**Stated task:** Return each line of the listing that contains the string "starting".

Stored items from a collection
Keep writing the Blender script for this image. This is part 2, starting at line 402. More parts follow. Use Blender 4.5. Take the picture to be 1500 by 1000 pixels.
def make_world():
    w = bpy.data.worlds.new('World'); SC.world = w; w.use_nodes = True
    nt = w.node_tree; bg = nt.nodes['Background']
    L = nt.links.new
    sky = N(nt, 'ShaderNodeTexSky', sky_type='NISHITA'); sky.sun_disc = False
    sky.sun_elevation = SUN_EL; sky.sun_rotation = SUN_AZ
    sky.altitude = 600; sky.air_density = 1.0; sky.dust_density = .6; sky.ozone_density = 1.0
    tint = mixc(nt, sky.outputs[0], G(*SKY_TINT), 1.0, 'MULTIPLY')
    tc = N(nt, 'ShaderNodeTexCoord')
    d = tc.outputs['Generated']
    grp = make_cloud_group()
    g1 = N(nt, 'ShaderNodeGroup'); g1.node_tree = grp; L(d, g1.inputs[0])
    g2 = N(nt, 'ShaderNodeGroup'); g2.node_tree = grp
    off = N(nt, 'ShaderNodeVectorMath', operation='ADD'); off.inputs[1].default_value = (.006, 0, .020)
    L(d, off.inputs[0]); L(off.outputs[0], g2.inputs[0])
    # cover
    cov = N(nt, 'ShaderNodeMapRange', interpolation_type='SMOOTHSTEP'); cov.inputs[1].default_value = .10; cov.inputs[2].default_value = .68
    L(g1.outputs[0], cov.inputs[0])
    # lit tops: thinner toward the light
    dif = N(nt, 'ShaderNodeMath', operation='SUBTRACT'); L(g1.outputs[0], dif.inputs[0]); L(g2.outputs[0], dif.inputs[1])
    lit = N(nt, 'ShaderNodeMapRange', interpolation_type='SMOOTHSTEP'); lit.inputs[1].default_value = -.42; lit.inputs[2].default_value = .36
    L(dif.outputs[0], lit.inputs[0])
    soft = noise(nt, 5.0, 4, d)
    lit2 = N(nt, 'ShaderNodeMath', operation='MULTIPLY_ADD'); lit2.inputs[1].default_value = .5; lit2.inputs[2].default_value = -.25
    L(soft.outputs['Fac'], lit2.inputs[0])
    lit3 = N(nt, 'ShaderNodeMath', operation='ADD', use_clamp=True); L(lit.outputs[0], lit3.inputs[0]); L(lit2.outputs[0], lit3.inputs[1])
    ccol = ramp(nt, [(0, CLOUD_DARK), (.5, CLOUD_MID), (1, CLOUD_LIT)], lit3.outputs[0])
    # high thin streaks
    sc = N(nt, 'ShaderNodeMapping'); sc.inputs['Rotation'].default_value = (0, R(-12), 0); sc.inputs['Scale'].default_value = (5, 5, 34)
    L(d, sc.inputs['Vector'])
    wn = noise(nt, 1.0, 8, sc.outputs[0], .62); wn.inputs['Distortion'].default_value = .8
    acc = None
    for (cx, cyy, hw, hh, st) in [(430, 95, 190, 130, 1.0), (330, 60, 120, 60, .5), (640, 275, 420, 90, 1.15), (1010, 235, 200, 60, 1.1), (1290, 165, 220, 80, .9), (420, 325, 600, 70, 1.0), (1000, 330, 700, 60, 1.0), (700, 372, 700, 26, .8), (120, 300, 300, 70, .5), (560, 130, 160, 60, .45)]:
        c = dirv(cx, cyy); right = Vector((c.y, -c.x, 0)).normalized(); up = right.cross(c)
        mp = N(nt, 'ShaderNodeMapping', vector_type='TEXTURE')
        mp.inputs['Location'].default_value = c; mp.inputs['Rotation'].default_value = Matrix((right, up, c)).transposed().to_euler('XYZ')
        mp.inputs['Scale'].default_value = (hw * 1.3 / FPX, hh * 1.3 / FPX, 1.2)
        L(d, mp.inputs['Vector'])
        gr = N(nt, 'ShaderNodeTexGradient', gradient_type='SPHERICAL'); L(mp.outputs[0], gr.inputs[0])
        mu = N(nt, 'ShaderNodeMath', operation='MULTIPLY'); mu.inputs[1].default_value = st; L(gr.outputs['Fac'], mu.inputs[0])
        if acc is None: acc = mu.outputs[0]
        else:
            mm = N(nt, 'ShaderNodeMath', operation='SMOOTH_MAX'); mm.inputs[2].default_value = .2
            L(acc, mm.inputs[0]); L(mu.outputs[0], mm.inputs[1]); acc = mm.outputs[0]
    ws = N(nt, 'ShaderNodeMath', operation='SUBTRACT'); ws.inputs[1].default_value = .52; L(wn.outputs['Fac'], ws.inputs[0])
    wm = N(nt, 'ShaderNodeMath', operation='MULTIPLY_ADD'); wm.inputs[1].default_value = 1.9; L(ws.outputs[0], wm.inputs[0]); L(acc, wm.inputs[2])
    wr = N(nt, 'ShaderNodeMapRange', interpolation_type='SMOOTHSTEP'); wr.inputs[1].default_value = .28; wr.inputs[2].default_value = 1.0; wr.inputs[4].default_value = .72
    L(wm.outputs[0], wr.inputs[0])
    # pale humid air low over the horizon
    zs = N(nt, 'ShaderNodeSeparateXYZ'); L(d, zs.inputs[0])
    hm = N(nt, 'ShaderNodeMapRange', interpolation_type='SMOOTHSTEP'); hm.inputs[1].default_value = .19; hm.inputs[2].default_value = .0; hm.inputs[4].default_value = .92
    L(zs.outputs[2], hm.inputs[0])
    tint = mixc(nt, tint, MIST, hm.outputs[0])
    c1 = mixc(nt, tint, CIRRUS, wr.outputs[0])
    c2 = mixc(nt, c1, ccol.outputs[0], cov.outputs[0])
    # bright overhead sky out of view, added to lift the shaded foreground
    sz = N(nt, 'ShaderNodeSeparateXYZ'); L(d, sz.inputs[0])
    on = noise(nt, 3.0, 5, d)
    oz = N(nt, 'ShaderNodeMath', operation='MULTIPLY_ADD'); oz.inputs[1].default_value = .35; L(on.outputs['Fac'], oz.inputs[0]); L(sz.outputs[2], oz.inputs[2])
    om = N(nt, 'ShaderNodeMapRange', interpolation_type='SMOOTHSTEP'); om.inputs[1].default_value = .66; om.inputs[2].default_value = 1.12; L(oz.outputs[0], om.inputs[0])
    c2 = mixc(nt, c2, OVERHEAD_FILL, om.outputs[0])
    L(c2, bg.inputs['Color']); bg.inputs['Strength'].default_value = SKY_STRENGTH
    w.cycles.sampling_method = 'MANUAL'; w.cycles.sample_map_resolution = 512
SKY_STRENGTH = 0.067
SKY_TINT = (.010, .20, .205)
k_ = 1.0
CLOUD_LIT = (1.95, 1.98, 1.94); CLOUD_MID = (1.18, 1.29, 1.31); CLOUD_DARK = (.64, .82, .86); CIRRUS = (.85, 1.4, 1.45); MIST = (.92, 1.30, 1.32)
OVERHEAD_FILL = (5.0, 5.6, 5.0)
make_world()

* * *

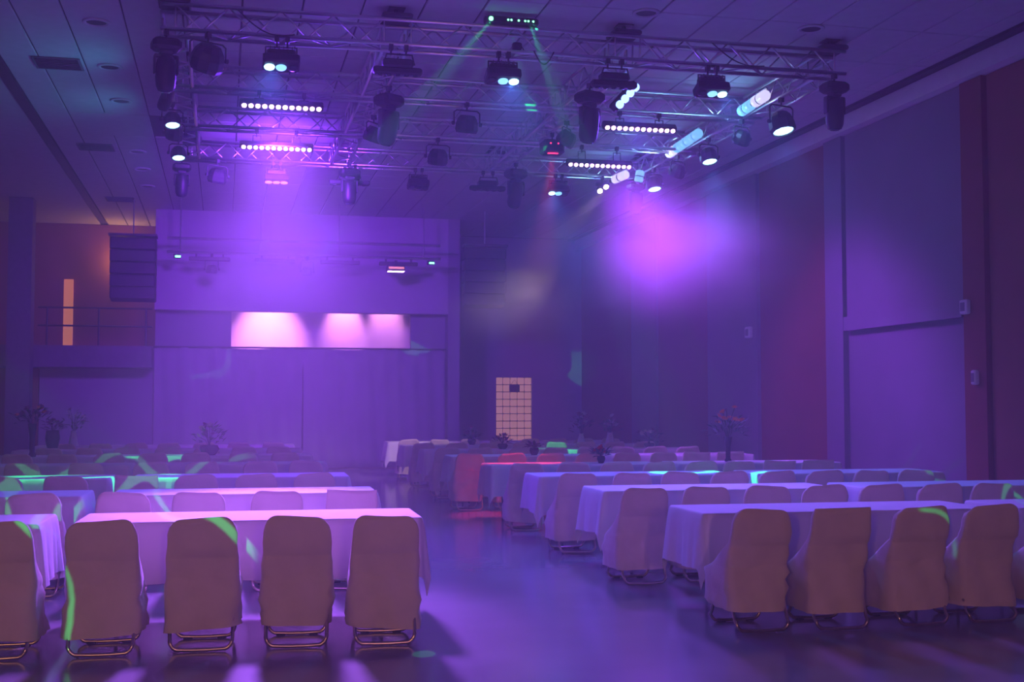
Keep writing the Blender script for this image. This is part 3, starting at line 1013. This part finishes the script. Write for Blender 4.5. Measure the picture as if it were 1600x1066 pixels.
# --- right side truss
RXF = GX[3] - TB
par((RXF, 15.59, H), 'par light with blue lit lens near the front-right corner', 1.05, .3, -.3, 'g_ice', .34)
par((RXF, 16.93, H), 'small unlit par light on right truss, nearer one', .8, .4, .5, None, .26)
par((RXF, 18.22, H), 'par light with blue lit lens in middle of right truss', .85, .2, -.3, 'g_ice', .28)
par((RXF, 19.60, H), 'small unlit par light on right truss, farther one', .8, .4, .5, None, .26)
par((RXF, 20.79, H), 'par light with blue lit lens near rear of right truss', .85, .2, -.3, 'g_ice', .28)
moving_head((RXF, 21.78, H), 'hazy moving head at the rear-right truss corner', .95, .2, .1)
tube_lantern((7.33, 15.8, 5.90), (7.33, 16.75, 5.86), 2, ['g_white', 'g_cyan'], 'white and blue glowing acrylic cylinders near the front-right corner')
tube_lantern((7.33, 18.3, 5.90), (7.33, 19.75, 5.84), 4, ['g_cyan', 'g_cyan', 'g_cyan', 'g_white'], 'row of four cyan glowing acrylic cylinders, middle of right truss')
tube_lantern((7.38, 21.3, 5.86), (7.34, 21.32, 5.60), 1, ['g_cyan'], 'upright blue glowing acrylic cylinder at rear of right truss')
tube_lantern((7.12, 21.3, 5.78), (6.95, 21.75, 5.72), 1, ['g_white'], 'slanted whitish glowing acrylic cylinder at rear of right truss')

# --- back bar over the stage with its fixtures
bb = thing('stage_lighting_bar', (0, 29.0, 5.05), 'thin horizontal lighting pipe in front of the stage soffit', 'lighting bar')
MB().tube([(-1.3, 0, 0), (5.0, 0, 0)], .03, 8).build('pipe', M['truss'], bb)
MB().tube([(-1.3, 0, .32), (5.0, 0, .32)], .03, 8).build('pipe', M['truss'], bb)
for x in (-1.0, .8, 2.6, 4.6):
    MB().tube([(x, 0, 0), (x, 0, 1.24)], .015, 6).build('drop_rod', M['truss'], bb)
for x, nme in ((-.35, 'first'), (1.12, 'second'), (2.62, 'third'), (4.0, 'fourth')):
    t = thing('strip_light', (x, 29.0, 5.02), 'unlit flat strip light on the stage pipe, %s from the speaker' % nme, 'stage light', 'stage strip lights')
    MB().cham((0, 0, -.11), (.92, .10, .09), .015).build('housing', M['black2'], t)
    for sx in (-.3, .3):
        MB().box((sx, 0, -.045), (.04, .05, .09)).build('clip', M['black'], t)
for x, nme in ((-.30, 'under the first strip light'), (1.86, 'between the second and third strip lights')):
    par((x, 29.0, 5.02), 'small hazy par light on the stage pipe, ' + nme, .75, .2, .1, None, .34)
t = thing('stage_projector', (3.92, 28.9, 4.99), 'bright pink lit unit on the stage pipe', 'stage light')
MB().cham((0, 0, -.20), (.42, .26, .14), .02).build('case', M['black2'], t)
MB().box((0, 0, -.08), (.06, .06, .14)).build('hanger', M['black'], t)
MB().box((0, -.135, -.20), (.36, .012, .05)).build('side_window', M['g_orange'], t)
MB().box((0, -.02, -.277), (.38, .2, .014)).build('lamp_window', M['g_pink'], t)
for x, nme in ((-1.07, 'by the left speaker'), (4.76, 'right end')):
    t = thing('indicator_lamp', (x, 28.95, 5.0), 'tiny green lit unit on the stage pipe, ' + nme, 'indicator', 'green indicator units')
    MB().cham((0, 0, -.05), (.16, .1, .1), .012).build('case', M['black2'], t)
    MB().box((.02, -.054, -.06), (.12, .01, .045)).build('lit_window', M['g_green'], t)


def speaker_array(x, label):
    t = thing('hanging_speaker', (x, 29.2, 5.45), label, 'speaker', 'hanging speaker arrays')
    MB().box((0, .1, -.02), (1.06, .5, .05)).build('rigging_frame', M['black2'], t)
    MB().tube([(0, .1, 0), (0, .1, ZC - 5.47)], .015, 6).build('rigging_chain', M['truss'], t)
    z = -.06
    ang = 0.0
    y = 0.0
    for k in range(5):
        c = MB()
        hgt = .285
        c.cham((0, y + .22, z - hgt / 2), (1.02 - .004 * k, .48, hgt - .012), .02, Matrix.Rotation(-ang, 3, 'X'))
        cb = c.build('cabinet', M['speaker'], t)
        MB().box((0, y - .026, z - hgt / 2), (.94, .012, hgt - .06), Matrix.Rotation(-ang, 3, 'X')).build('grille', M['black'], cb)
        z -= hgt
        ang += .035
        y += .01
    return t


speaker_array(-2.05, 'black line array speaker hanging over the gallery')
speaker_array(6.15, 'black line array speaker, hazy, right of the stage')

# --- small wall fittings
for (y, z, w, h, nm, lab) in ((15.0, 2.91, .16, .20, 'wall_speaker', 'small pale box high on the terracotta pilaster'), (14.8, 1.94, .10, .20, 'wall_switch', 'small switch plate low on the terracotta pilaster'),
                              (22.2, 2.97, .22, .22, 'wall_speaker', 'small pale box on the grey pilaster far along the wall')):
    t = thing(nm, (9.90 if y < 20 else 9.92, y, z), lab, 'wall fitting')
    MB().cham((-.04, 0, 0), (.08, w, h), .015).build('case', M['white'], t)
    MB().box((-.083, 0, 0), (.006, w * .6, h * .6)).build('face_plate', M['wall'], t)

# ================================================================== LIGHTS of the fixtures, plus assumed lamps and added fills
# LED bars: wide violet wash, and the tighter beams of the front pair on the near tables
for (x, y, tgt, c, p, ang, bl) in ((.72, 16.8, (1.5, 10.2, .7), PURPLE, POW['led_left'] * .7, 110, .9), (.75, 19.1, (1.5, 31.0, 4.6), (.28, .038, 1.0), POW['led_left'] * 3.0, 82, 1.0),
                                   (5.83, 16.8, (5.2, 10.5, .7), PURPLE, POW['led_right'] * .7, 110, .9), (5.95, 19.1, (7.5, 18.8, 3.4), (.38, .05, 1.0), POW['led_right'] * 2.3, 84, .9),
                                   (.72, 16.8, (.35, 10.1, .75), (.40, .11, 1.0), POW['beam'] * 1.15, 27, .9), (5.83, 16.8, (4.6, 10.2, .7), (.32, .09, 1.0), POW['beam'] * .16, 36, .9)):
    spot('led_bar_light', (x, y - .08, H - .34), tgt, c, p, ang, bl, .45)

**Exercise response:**
Keep writing the Blender script for this image. This is part 2, starting at line 402. More parts follow. Use Blender 4.5. Take the picture to be 1500 by 1000 pixels.
Keep writing the Blender script for this image. This is part 3, starting at line 1013. This part finishes the script. Write for Blender 4.5. Measure the picture as if it were 1600x1066 pixels.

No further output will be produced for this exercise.